15. De rechtbank stelt vast dat de gemeente een aanvraag heeft ingediend voor het kappen van in totaal zes bomen en dat bij het primaire besluit daarvoor een omgevingsvergunning is verleend. In het bestreden besluit heeft verweerder geconcludeerd dat de boom met boomnummer 5 behouden blijft, omdat er een alternatief bestaat voor kap, namelijk het verwijderen van twee takken. Zoals verweerder op de zitting heeft erkend, heeft hij in het bestreden besluit aan deze conclusie niet het rechtsgevolg verbonden dat de verleende omgevingsvergunning voor de activiteit kappen niet (meer) geldt voor boomnummer 5. De rechtbank oordeelt dat het vanwege de rechtszekerheid nodig is om dit rechtsgevolg expliciet te verbinden aan het bestreden besluit. Als later blijkt dat het toch nodig is om de boom te kappen, kan de gemeente daartoe opnieuw een omgevingsvergunning aanvragen. Vanwege strijd met het rechtszekerheidsbeginsel kleeft er dus een gebrek aan het bestreden besluit. Deze beroepsgrond slaagt. De rechtbank komt verderop in deze uitspraak terug op de consequenties hiervan.
16. Eisers voeren verder aan dat de omgevingsvergunning voor het kappen van de bomen in strijd met de Bomenverordening is verleend. Volgens eisers dient behoud van beschermde bomen het uitgangspunt te zijn en heeft verweerder geen uitputtend onderzoek verricht of er alternatieven zijn voor behoud van de bomen, bijvoorbeeld door aanpassing van het bouwplan. Eisers betogen verder dat er geen maatschappelijk belang aanwezig is dat opweegt tegen het behoud van de beschermde houtopstand.
17. Op grond van artikel 2, eerste lid, van de Bomenverordening 2012 Gemeente Leusden (de Bomenverordening), voor zover hier van belang, stellen Burgemeester en wethouders een Groene Kaart met beschermde houtopstand vast. De kaart met bijbehorend register wordt indien noodzakelijk iedere 5 jaar herzien. De kaart en het bijbehorende register bevatten een samenhangend geheel van de volgende houtopstanden:
a. bomenstructuren;
b. bospercelen op de [naam perceel 1] ;
c. bomen uit het landelijk Register van Monumentale Bomen van de Bomenstichting;
d. lokale monumentale en waardevolle bomen.

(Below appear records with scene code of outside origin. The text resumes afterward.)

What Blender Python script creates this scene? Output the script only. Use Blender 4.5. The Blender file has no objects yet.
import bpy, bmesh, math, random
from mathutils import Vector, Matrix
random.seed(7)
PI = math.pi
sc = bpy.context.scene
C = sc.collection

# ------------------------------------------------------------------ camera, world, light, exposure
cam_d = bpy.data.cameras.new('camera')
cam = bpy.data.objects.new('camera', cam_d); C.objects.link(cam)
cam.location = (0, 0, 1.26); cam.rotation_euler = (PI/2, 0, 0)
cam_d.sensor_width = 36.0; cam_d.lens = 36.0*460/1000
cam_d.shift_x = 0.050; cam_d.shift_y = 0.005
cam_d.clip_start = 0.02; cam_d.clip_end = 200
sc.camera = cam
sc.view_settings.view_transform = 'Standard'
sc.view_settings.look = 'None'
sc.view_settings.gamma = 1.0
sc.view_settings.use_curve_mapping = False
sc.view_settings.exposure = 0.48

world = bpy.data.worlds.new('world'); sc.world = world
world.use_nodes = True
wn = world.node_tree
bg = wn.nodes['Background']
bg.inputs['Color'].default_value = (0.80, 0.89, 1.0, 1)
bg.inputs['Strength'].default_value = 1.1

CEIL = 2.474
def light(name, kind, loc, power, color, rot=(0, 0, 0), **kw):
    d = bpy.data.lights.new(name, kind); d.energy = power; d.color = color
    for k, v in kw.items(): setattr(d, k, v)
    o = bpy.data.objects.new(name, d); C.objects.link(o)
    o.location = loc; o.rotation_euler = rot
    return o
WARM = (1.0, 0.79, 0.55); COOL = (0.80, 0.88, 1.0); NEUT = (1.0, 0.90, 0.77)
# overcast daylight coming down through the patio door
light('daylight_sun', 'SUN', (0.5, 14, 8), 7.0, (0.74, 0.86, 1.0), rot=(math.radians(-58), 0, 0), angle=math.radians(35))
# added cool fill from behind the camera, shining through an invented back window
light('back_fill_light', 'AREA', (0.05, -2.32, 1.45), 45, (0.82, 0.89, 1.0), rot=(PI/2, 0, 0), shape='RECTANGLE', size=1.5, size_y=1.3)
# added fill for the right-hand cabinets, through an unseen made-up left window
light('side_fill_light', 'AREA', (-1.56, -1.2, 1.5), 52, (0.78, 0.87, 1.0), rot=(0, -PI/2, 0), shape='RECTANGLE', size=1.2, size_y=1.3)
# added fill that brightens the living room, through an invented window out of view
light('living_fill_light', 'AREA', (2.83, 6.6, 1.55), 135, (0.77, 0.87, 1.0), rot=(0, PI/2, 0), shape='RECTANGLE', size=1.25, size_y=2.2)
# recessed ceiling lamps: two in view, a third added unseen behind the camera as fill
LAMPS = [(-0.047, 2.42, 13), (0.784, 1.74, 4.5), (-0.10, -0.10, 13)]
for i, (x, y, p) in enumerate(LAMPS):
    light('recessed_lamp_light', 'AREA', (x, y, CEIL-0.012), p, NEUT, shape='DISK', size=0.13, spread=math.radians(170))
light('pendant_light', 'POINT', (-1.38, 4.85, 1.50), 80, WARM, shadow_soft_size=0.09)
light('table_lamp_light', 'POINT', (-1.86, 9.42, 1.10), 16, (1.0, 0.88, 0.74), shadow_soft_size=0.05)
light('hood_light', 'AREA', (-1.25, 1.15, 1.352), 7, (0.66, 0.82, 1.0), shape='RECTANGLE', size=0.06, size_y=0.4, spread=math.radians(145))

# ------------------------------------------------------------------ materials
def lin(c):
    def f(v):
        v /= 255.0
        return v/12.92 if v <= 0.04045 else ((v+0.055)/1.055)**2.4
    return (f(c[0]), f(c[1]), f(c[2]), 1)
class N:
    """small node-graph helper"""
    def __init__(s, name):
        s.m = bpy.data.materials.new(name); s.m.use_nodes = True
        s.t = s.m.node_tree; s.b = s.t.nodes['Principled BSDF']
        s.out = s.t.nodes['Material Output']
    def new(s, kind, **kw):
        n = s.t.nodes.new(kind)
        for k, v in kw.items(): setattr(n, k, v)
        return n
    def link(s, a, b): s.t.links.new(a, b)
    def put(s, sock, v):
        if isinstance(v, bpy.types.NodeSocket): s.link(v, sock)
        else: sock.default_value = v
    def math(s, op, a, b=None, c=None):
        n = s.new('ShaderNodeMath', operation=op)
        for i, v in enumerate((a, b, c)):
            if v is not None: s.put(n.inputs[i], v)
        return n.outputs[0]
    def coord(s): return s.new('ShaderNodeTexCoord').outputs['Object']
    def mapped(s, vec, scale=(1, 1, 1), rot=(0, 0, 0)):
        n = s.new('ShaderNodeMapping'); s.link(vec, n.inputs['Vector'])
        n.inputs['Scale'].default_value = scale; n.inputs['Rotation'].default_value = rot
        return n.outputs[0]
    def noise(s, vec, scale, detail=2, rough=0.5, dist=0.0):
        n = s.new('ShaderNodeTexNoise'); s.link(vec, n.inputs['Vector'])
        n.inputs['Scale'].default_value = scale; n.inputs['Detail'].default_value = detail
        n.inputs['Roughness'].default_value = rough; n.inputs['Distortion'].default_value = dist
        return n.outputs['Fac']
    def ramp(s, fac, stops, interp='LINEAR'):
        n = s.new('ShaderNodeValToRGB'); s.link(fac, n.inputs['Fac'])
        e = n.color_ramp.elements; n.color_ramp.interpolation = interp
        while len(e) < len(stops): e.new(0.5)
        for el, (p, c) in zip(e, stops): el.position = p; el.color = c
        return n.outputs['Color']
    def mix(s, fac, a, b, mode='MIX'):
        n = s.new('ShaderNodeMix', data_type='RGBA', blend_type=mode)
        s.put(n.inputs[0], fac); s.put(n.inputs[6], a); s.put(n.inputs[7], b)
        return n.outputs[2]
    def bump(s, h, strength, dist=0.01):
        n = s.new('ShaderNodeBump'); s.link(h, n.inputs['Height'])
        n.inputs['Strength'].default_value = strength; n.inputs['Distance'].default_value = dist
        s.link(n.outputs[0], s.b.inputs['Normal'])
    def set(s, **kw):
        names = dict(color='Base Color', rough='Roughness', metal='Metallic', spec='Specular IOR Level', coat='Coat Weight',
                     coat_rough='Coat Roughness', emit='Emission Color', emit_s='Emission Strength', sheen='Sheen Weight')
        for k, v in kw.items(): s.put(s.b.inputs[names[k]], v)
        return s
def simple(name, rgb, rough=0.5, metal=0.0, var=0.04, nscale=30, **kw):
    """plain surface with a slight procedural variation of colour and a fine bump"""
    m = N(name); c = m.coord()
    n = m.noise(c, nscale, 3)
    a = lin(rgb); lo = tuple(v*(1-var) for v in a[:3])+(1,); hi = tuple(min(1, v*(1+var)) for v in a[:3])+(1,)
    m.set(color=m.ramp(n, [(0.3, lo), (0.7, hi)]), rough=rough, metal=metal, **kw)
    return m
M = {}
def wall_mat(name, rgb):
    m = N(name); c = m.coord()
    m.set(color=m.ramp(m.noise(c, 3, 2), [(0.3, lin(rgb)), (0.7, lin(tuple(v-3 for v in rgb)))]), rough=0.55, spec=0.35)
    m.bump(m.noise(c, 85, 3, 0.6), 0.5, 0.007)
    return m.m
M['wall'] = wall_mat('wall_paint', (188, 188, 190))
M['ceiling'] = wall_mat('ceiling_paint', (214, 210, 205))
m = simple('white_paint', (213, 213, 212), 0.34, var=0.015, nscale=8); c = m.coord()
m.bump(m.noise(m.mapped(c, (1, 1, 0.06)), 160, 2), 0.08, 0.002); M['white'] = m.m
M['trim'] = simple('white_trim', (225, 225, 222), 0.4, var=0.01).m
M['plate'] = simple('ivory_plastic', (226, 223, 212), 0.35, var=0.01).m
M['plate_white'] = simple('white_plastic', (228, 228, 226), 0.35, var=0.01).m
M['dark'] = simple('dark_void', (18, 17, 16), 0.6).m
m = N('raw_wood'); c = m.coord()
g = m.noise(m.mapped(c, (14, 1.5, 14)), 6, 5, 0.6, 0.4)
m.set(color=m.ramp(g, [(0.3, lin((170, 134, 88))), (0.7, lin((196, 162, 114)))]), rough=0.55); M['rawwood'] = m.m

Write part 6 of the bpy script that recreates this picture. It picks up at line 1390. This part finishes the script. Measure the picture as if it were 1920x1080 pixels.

Op grond van artikel 3, eerste lid, van de Bomenverordening is het verboden een beschermde houtopstand te vellen of te doen vellen.
In het tweede lid van dit artikel is bepaald dat het bevoegd gezag ontheffing kan verlenen van het in het eerste lid gestelde verbod.
Op grond van artikel 4 van de Bomenverordening kan het bevoegd gezag de ontheffing om te vellen weigeren dan wel onder voorschriften verlenen.
Het tweede lid, aanhef en onder d, van dit artikel bepaalt dat een ontheffing voor het vellen van een beschermde houtopstand, mits alternatieven voor behoud uitputtend zijn onderzocht, slechts bij uitzondering kan worden verleend indien sprake is van een boom uit bomenstructuur of van een boom uit bosperceel op de [naam perceel 1] , een maatschappelijk belang of een duurzaam individueel belang opweegt tegen duurzaam behoud van de beschermde houtopstand.
18. Verweerder heeft op de zitting toegelicht dat in Module D van het Bomenplan 2012-2021 van de gemeente Leusden het beleid is vastgelegd dat wordt gehanteerd bij de beoordeling van aanvragen om een omgevingsvergunning voor kappen, waarbij een ontheffing op grond van de Bomenverordening nodig is. Dit beleid is gepubliceerd op de gemeentelijke website. De omgevingsvergunning voor de bomenkap is hieraan getoetst.